MATLAB: How to find a D matrix that satisfies [K]*inv(M)​*[D]==[D]*​inv(M)*[K]

Question

M and K are respectively a mass and stiffness matrices 12×12, I need to find a matrix D 12×12 that satisfies this equality.

Thank you for your help

Answer 1

Hi Ikram,

Using N in place of inv(M) for simplicity, you are looking for a D such that

K*N*D = D*N*K

Let K*N and N*K have eigenvalue expansions

(K*N)*W = W*lambda
(N*K)*V = V*lambda

for matrices W and V and diagonal eigenvalue matrix lambda (although the code outputs lambda as a vector for convenience). It's the same lambda in both cases since the eigenvalues of K*N and N*K are identical. Matlab does not put eigenvalues in any particular order, so the code sorts the lambdas to make sure they are in the same order in each case. For simplicity I also assume no repeated eigenvalues because things are more complicated in that situation.

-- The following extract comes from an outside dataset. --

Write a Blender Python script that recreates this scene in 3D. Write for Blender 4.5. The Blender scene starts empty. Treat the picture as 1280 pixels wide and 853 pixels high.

It's easy to show that

D = W*inv(V)

is the solution.

n = 7;
K = rand(n,n);
N = rand(n,n);
[W lam] = eig(K*N,'vector');
[~,ind] = sort(lam);
W = W(:,ind);
[V lam] = eig(N*K,'vector');
[~,ind] = sort(lam);
V = V(:,ind);
D = real(W/V);    % remove tiny imaginary part down in the numerical noise
K*N*D - D*N*K     % check, should be small